Task material
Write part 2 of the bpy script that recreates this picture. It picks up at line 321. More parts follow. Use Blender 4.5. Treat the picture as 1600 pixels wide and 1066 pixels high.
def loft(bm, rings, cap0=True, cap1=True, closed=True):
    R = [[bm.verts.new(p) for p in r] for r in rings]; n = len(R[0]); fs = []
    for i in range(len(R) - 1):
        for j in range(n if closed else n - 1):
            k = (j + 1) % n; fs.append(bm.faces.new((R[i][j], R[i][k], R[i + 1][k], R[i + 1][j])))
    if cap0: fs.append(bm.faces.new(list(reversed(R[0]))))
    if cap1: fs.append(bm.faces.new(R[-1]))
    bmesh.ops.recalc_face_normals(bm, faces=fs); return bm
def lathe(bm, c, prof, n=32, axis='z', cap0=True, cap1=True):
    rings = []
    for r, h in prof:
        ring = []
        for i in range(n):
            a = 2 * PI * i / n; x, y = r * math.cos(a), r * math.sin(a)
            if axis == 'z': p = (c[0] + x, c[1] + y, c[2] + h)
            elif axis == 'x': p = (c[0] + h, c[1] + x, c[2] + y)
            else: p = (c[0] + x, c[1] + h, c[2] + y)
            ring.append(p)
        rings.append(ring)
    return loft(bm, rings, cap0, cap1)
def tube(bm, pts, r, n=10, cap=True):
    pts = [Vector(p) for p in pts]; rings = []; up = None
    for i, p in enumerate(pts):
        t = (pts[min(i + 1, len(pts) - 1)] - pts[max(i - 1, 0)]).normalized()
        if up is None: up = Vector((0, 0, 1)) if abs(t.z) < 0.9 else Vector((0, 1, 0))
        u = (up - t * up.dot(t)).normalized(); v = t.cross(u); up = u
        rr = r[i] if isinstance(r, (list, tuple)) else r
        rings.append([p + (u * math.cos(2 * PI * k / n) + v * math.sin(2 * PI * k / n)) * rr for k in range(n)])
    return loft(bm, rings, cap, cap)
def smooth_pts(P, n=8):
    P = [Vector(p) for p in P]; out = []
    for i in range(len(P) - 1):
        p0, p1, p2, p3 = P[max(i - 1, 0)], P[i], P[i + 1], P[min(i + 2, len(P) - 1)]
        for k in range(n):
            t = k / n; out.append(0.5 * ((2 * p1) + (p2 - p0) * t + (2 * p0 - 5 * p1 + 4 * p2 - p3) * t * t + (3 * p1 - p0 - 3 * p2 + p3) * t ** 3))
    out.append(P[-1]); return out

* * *

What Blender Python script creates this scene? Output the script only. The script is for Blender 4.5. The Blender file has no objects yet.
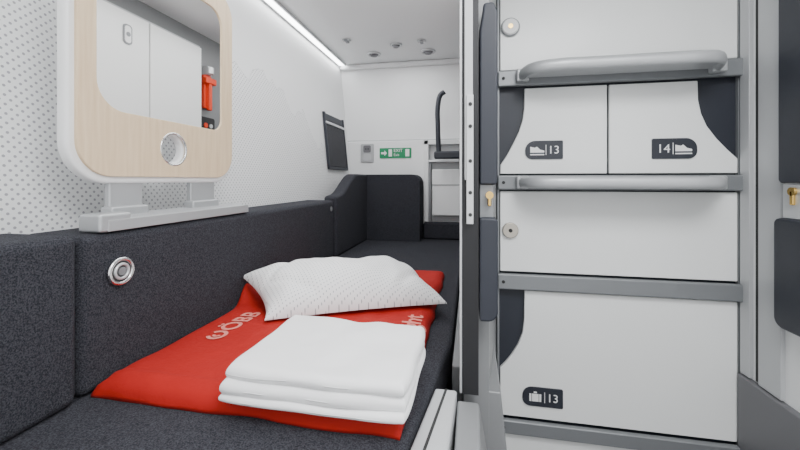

Task
Check every line of the data above for the string "this", and copy those that have it.

Correct response
Write part 2 of the bpy script that recreates this picture. It picks up at line 321. More parts follow. Use Blender 4.5. Treat the picture as 1600 pixels wide and 1066 pixels high.
What Blender Python script creates this scene? Output the script only. The script is for Blender 4.5. The Blender file has no objects yet.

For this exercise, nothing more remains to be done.